Big(O) Time Complexity Analysis:

Sorting: O(n log n), where n is the number of envelopes.
Extracting Heights: O(n)
Longest Increasing Subsequence (LIS): O(n log n), because we iterate through the heights array (O(n)) and perform a binary search for each element (O(log n)).

Therefore, the overall time complexity is O(n log n), dominated by the sorting and LIS operations.

Big(O) Space Complexity Analysis:

Sorted Envelopes (in-place sort): O(1) (if the sorting algorithm used is in-place, like heapsort).
Heights Array: O(n)
Tails Array (for LIS): O(n) in the worst case (when the heights array is strictly increasing).

Therefore, the overall space complexity is O(n).

Edge Cases and Handling:

Empty Input: If the envelopes array is empty, return 0.
Null or Invalid Input: Check for null or invalid input and handle appropriately (e.g., raise an exception or return 0).
Duplicate Envelopes: The algorithm handles duplicate envelopes correctly due to the sorting criteria. Envelopes with the same width are sorted in descending order of height, ensuring that only one of them contributes to the increasing subsequence.
Envelopes with Same Width and Height: These are handled correctly by the sorting criteria. The algorithm will only count one of them in the LIS.
Large Input: The algorithm is efficient enough to handle large inputs (up to 10^5 envelopes) due to its O(n log n) time complexity.
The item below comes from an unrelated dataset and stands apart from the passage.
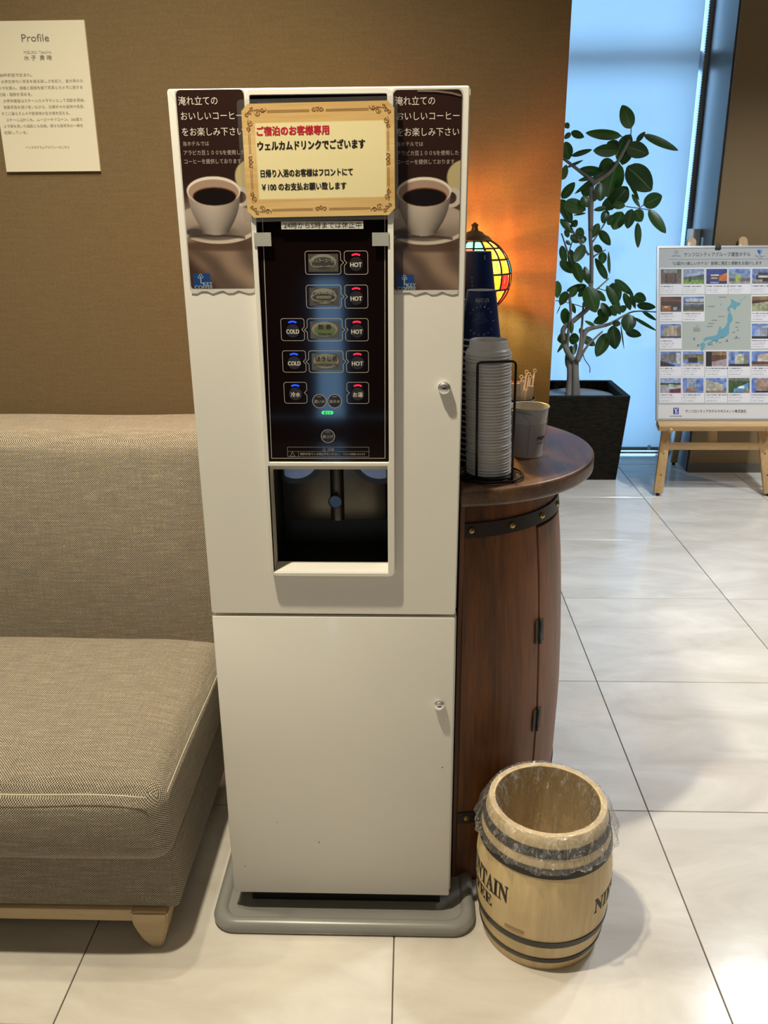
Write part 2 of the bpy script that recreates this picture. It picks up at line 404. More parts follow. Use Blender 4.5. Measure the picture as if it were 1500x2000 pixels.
# wall behind the photographer with an added slit for the panel's bluish reflection
def wall_with_hole(name, axis, c0, c1, a0, a1, h0, h1, ha0, ha1, m):
    bm = bmesh.new()
    for (p, q, r, s) in ((a0, ha0, 0, CEIL), (ha1, a1, 0, CEIL), (ha0, ha1, 0, h0), (ha0, ha1, h1, CEIL)):
        if q-p < 1e-4 or s-r < 1e-4: continue
        if axis == 'y': add_box(bm, p, q, c0, c1, r, s)
        else: add_box(bm, c0, c1, p, q, r, s)
    o = st(from_bm(name, bm, m)); box_uv(o); return o
wall_with_hole('wall_front', 'y', -3.4, -3.2, -3.4, 4.2, 0.0, 0.95, -0.67, -0.47, M_WALL)
st(box('wall_right', 4.2, 4.4, -3.2, 5.2, 0, CEIL, M_WALL)); box_uv(bpy.data.objects['wall_right'])
def glass_mat():
    m = bpy.data.materials.new('clear_pane'); m.use_nodes = True; n = m.node_tree.nodes; l = m.node_tree.links
    n.remove(n['Principled BSDF']); tr = n.new('ShaderNodeBsdfTransparent'); gl = n.new('ShaderNodeBsdfGlossy'); gl.inputs['Roughness'].default_value = 0.02
    tr.inputs[0].default_value = (0.93, 0.97, 1, 1)
    fr = n.new('ShaderNodeFresnel'); fr.inputs[0].default_value = 1.45; mx = n.new('ShaderNodeMixShader')
    l.new(fr.outputs[0], mx.inputs[0]); l.new(tr.outputs[0], mx.inputs[1]); l.new(gl.outputs[0], mx.inputs[2]); l.new(mx.outputs[0], n['Material Output'].inputs[0]); return m
M_GLASS = glass_mat()
w1 = thing('window_1', (0.9, 5.0, 0), kind='structure')
box('window_frame', 1.500, 1.524, 4.945, 5.06, 0, CEIL, M_ALU, w1, 0.003)
box('sill', 0.335, 1.50, 4.96, 5.06, 0, 0.006, M_ALU, w1)
box('shade_beam', 0.335, 1.50, 5.04, 5.09, 2.06, 2.15, M_ALU, w1, 0.002)  # added beam behind the blind, shades a soft dark band onto the cloth
box('pane', 0.335, 1.50, 5.045, 5.050, 0.006, 2.05, M_GLASS, w1)
box('pane', 0.335, 1.50, 5.045, 5.050, 2.17, CEIL, M_GLASS, w1)
w3 = thing('reflection_slit', (-0.48, -3.3, 0), kind='structure'); box('pane', -0.67, -0.47, -3.305, -3.30, 0, 0.95, M_GLASS, w3)  # unseen pane of the added slit, there to be mirrored in the black panel

# roller blind
def blind_mat():
    m = bpy.data.materials.new('blind_cloth'); m.use_nodes = True; n = m.node_tree.nodes; l = m.node_tree.links
    n.remove(n['Principled BSDF']); t = n.new('ShaderNodeBsdfTranslucent'); d = n.new('ShaderNodeBsdfDiffuse'); mx = n.new('ShaderNodeMixShader'); mx.inputs[0].default_value = 0.55
    t.inputs[0].default_value = (0.86, 0.90, 0.90, 1); d.inputs[0].default_value = (0.6, 0.62, 0.62, 1)
    tc = n.new('ShaderNodeTexCoord'); ns = n.new('ShaderNodeTexNoise'); ns.inputs['Scale'].default_value = 2.2; l.new(tc.outputs['Object'], ns.inputs[0])
    r = n.new('ShaderNodeValToRGB'); r.color_ramp.elements[0].color = (0.80, 0.84, 0.85, 1); r.color_ramp.elements[1].color = (0.90, 0.93, 0.93, 1); l.new(ns.outputs[0], r.inputs[0]); l.new(r.outputs[0], t.inputs[0])
    l.new(d.outputs[0], mx.inputs[1]); l.new(t.outputs[0], mx.inputs[2]); l.new(mx.outputs[0], n['Material Output'].inputs[0]); return m
bl = thing('roller_blind', (0.9, 4.95, 2.6), 'pale blue backlit roller blind drawn down behind the potted tree', 'blind')
box('blind_cloth', 0.338, 1.478, 4.949, 4.950, 0.036, CEIL-0.01, blind_mat(), bl)
box('bottom_bar', 0.338, 1.479, 4.944, 4.956, 0.018, 0.038, mat('bar_grey', (0.35, 0.36, 0.36), 0.4), bl, 0.002)
box('end_cap', 1.404, 1.422, 4.938, 4.946, 0.022, 0.052, M_WHITEP, bl, 0.002)
M_BEAD = mat('dark_bead', (0.08, 0.10, 0.2), 0.4)
lst = []
z = 0.9
while z < 2.55:
    v, f = lathe_data([(0, -0.0035), (0.003, -0.0018), (0.003, 0.0018), (0, 0.0035)], 6, center=(1.4965, 4.935, z)); lst.append((v, f)); z += 0.0125
V, Fc = merge(lst); pyd('bead_chain', V, Fc, M_BEAD, bl, kind='stuff')

# two pale boxes on the window reveal, above the display board
for (x0, y0, x1, y1, lab) in ((1346, 447, 1371, 492, 'taller pale switch box on the grey window reveal above the board'),
                             (1373, 463, 1390, 492, 'lower pale switch box right of the taller one above the board')):
    a = at(x0, y0, 4.78 if x0 < 1360 else 4.72); b_ = at(x1, y1, a.y)
    o = box('switch_box', a.x, max(b_.x, 1.5225), a.y-0.012, a.y+0.03, b_.z-0.02, a.z, M_WHITEP, None, 0.003, origin=(a.x, a.y, b_.z-0.02))
    reg(o, lab, 'switch box')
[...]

Brute Force Solution (for comparison):

A brute force approach would involve checking all possible subsequences of envelopes and finding the longest one that forms a Russian doll sequence. This approach is highly inefficient.

Algorithm:

Generate all possible subsequences of the envelopes array.
For each subsequence, check if it forms a valid Russian doll sequence (i.e., each envelope can fit inside the next one).
Keep track of the longest valid Russian doll sequence.

Code:

def maxEnvelopes_brute_force(envelopes):
    n = len(envelopes)
    max_count = 0

    def is_valid_sequence(seq):
        for i in range(len(seq) - 1):
            if not (seq[i][0] < seq[i+1][0] and seq[i][1] < seq[i+1][1]):
                return False
        return True

    def find_subsequences(index, current_sequence):
        nonlocal max_count
        if index == n:
            if is_valid_sequence(current_sequence):
                max_count = max(max_count, len(current_sequence))
            return

        # Include the current envelope
        find_subsequences(index + 1, current_sequence + [envelopes[index]])

        # Exclude the current envelope
        find_subsequences(index + 1, current_sequence)

    find_subsequences(0, [])
    return max_count

# Example usage:
envelopes = [[5,4],[6,4],[6,7],[2,3]]
result = maxEnvelopes_brute_force(envelopes)
print(f"Maximum number of envelopes (brute force): {result}")  # Output: 3

Time Complexity of Brute Force: O(2^n * n), where n is the number of envelopes. This is because there are 2^n possible subsequences, and for each subsequence, we need to check if it's a valid Russian doll sequence, which takes O(n) time in the worst case.

Space Complexity of Brute Force: O(n), due to the space used to store the subsequences during recursion.

Note: The brute force solution is highly inefficient and will likely time out for larger inputs!